_What is being asked_:
Pull out every line from the listing that has the word "picture".

━━━━

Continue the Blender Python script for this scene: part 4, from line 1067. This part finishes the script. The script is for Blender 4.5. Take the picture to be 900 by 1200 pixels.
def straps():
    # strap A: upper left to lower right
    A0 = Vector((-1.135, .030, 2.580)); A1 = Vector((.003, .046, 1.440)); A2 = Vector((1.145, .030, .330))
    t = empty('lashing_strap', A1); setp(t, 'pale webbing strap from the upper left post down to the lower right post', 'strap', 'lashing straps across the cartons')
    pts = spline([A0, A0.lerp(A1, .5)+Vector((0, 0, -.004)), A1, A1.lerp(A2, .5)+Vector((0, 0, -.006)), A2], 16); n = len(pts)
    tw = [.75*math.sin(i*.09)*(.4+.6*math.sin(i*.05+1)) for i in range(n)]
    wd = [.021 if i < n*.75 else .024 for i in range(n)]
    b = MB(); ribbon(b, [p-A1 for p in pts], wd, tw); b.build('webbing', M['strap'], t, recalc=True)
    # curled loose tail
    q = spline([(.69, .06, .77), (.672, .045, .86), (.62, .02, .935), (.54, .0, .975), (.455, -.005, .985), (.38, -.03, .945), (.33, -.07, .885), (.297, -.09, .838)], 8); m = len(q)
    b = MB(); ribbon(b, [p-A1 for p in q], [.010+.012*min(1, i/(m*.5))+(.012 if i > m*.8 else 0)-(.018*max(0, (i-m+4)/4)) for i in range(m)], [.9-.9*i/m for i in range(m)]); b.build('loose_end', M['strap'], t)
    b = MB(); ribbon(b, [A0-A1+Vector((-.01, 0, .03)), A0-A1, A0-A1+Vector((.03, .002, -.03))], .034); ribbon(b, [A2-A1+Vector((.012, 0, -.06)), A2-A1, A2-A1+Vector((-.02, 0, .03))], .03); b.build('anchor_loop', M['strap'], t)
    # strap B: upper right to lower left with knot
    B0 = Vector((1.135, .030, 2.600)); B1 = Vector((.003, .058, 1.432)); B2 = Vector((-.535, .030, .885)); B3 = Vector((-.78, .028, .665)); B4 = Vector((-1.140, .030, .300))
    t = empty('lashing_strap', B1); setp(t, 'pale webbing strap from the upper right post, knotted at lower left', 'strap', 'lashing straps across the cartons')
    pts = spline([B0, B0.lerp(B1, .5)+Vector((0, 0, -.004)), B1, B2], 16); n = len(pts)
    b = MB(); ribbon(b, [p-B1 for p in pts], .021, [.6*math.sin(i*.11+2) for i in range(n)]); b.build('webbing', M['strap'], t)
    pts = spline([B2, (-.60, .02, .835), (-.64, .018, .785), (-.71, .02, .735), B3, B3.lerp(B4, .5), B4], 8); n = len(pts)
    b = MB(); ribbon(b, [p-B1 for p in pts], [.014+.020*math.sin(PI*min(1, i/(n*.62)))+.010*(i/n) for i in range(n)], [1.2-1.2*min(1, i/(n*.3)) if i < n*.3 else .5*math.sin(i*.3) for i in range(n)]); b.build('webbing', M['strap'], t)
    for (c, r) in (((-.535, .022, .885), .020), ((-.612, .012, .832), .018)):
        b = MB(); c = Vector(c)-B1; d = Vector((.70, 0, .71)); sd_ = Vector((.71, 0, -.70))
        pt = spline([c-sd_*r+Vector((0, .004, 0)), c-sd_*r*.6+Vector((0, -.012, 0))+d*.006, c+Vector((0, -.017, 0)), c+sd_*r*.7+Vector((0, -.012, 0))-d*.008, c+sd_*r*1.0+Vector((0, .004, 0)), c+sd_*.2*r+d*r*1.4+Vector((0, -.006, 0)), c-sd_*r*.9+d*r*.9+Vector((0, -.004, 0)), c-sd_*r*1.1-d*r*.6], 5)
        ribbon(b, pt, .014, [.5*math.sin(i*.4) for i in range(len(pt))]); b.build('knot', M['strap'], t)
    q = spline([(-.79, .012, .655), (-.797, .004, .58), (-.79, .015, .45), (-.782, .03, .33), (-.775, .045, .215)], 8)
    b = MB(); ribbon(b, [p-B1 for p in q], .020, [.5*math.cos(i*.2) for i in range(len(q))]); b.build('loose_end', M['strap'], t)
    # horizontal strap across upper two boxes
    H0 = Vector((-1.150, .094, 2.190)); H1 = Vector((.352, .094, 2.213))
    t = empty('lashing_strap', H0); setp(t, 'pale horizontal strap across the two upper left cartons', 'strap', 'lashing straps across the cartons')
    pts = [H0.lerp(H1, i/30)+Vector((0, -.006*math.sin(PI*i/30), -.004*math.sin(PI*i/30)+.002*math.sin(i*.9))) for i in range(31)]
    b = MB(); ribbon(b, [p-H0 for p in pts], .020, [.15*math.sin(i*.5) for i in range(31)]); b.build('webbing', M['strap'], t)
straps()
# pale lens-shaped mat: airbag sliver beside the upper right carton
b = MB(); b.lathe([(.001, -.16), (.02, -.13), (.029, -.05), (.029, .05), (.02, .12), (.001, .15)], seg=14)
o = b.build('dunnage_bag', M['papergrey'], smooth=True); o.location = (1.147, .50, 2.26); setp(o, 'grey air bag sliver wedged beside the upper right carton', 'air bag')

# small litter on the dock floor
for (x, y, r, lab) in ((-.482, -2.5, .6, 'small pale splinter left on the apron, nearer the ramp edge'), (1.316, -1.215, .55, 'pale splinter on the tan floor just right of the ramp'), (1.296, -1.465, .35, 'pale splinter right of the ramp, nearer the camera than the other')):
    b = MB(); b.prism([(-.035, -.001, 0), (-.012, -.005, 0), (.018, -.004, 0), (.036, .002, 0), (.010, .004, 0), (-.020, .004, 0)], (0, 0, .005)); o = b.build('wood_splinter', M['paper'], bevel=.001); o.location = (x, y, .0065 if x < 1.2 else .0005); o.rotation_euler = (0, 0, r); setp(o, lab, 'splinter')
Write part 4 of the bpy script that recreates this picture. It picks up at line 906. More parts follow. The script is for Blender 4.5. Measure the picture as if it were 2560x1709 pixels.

━━━━

_Answer in full_:
Continue the Blender Python script for this scene: part 4, from line 1067. This part finishes the script. The script is for Blender 4.5. Take the picture to be 900 by 1200 pixels.
Write part 4 of the bpy script that recreates this picture. It picks up at line 906. More parts follow. The script is for Blender 4.5. Measure the picture as if it were 2560x1709 pixels.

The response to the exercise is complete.